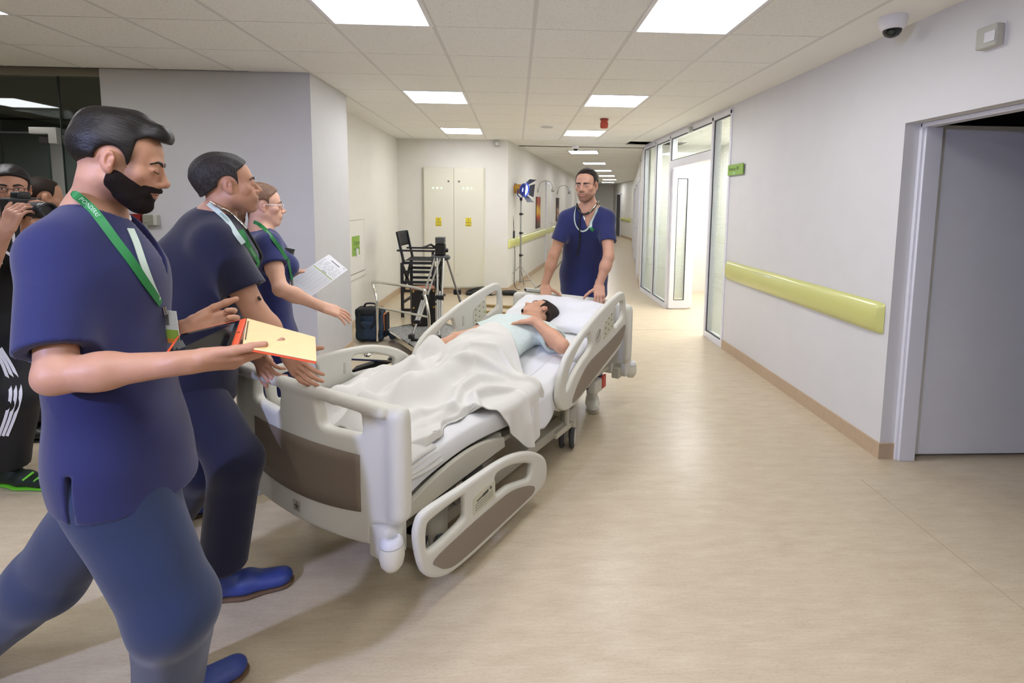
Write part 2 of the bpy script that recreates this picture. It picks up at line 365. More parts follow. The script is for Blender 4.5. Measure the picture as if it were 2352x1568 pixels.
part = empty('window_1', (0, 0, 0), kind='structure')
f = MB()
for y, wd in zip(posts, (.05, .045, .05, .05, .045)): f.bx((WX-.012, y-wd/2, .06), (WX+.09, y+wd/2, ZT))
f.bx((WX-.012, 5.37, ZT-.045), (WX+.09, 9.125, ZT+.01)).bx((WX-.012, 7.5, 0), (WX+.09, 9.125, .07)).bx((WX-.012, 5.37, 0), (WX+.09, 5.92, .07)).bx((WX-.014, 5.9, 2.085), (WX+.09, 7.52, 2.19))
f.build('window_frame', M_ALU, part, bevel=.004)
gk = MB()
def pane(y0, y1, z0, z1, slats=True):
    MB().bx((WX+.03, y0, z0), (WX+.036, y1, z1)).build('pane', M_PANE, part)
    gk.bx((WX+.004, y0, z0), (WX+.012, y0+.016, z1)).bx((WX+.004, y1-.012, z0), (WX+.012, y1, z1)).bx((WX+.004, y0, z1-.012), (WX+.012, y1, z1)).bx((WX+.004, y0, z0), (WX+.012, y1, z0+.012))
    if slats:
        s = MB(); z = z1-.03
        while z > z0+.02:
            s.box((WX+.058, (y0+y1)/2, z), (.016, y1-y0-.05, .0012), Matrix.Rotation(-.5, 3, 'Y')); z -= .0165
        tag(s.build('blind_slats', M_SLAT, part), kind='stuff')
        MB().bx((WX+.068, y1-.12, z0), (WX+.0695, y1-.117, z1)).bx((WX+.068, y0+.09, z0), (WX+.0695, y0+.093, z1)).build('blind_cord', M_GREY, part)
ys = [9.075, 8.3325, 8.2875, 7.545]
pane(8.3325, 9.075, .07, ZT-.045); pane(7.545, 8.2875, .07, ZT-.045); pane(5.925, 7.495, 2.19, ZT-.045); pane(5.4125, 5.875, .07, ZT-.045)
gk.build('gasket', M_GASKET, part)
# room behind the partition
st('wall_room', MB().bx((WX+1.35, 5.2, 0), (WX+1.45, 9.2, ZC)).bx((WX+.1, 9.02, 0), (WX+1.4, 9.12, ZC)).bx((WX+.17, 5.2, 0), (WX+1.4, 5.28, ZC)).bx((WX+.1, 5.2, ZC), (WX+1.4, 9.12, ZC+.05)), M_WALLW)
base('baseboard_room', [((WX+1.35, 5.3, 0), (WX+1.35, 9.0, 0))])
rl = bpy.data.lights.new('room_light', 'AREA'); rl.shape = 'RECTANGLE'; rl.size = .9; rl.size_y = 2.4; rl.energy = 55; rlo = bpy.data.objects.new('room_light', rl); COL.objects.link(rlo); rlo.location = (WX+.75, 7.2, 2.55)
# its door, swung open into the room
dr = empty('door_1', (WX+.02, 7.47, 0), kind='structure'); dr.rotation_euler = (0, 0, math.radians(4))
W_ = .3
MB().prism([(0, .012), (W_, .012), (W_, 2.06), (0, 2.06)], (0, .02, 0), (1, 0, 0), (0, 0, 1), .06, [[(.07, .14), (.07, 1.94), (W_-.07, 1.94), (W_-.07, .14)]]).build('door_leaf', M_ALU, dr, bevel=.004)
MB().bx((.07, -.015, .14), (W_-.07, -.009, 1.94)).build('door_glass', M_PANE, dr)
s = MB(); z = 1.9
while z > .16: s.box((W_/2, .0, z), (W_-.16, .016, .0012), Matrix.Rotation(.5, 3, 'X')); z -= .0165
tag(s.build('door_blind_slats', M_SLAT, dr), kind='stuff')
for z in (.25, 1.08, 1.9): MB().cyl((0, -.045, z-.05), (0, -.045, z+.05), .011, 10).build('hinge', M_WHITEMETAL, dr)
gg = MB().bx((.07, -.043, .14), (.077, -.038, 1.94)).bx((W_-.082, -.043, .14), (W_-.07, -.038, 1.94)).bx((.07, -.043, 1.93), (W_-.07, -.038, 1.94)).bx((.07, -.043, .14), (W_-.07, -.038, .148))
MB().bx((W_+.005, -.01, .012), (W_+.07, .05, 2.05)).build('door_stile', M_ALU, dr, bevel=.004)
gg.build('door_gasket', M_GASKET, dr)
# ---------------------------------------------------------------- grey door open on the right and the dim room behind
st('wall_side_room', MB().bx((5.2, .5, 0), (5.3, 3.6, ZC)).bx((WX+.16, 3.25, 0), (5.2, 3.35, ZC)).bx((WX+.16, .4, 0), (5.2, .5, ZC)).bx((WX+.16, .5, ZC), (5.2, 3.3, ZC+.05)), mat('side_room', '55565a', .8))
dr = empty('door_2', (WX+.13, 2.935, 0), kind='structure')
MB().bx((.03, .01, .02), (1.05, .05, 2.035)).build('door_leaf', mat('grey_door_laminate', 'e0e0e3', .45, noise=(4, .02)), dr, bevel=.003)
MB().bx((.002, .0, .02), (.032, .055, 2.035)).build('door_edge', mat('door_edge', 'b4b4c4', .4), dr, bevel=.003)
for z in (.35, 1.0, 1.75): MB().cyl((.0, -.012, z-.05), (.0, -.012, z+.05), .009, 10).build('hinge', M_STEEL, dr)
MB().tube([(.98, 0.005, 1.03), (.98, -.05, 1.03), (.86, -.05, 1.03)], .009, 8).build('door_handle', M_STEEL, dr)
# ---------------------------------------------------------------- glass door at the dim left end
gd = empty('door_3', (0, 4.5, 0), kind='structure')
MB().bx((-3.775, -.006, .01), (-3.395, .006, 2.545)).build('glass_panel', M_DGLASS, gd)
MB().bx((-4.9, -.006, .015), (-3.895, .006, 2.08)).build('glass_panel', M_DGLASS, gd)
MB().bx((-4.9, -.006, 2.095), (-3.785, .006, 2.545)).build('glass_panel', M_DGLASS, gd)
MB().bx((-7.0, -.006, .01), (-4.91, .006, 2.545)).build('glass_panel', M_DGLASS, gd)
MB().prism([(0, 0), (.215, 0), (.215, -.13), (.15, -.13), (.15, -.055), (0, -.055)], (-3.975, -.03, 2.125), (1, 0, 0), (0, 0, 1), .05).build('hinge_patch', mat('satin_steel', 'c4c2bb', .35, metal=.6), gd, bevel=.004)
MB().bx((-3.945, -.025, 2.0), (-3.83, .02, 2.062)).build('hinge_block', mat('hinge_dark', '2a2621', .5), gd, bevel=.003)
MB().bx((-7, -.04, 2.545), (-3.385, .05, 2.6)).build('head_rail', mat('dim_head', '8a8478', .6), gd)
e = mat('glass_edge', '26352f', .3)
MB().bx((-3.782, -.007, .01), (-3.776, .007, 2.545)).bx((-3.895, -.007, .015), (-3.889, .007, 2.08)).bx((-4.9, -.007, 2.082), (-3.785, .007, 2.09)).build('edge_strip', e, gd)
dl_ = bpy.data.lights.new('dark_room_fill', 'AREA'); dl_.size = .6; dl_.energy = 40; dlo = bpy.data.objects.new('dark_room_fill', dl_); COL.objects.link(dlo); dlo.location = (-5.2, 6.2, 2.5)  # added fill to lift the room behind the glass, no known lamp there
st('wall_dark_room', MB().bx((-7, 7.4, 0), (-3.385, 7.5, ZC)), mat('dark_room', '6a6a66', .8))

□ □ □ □

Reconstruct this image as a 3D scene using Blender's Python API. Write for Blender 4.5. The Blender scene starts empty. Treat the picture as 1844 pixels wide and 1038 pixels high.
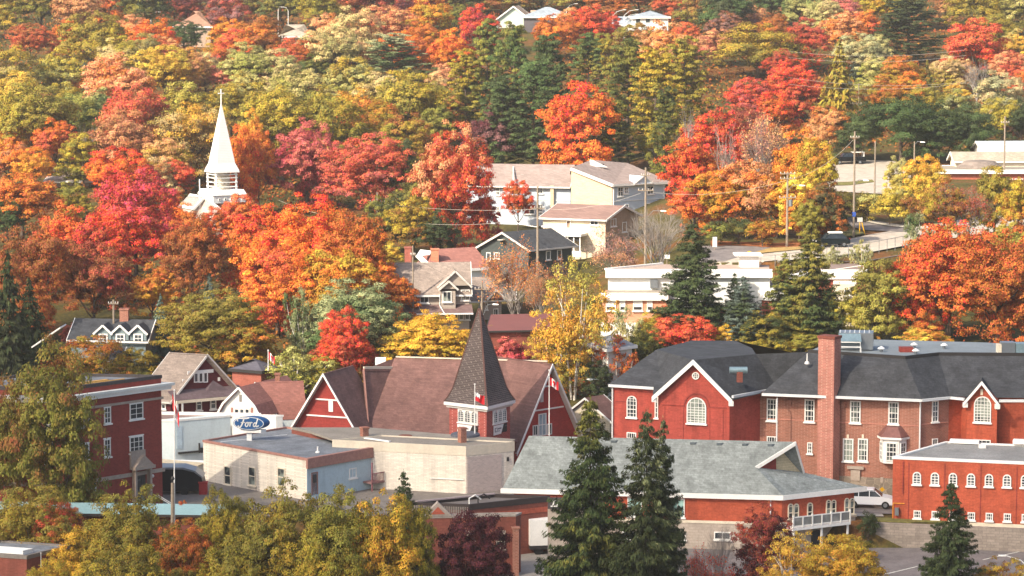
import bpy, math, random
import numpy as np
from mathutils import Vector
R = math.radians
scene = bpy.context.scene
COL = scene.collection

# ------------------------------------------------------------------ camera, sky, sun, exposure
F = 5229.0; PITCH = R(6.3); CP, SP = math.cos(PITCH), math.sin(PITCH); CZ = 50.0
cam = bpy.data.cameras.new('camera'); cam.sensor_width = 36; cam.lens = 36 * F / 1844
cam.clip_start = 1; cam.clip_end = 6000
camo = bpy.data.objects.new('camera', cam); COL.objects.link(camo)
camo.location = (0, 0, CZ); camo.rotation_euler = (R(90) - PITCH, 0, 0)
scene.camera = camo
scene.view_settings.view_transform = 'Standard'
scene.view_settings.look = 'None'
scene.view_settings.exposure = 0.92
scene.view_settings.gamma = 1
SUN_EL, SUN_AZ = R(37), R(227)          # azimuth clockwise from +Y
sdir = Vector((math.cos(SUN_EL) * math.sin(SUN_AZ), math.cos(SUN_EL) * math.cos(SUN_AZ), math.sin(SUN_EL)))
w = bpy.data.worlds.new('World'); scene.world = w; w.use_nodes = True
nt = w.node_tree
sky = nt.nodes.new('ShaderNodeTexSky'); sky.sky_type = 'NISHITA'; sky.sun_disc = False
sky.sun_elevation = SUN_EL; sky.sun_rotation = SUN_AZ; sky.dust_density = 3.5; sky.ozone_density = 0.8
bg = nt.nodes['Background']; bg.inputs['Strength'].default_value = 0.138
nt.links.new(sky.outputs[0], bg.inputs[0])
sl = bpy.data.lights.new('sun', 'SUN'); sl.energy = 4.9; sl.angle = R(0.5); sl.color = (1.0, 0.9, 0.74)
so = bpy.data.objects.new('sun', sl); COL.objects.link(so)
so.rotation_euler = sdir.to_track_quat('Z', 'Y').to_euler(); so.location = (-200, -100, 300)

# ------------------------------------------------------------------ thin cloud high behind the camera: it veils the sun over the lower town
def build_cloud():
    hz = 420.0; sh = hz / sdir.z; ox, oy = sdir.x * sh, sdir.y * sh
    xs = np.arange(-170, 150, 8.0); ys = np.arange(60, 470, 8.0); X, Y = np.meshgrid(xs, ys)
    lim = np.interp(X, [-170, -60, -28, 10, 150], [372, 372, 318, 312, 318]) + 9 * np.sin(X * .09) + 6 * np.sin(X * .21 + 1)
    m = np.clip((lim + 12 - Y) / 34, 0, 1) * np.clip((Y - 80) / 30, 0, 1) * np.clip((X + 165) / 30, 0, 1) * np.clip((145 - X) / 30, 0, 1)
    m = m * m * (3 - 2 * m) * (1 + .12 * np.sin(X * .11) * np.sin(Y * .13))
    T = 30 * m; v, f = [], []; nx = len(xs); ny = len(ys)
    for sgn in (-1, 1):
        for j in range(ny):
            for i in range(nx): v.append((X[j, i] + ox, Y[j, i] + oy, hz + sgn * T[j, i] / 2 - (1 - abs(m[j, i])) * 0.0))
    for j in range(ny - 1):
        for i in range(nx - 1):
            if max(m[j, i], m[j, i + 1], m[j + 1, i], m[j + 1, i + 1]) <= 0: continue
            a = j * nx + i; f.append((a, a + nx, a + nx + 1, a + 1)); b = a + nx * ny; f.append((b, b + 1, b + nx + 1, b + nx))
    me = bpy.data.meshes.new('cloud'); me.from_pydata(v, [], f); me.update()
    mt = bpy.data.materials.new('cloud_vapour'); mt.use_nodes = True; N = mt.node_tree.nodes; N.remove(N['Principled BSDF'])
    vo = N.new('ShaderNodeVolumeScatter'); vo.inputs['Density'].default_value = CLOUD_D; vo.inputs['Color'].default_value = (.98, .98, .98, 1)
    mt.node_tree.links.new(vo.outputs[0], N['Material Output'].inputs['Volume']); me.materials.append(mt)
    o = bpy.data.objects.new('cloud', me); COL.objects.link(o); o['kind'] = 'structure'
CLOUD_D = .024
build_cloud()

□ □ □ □

> DIRECTIVE
Take the lines from the one holding "Reconstruct this image" to the one holding "COL = scene.collection", both lines included, and give them again exactly, with no pictures.

> RESULT OF THE EXERCISE
Reconstruct this image as a 3D scene using Blender's Python API. Write for Blender 4.5. The Blender scene starts empty. Treat the picture as 1844 pixels wide and 1038 pixels high.
import bpy, math, random
import numpy as np
from mathutils import Vector
R = math.radians
scene = bpy.context.scene
COL = scene.collection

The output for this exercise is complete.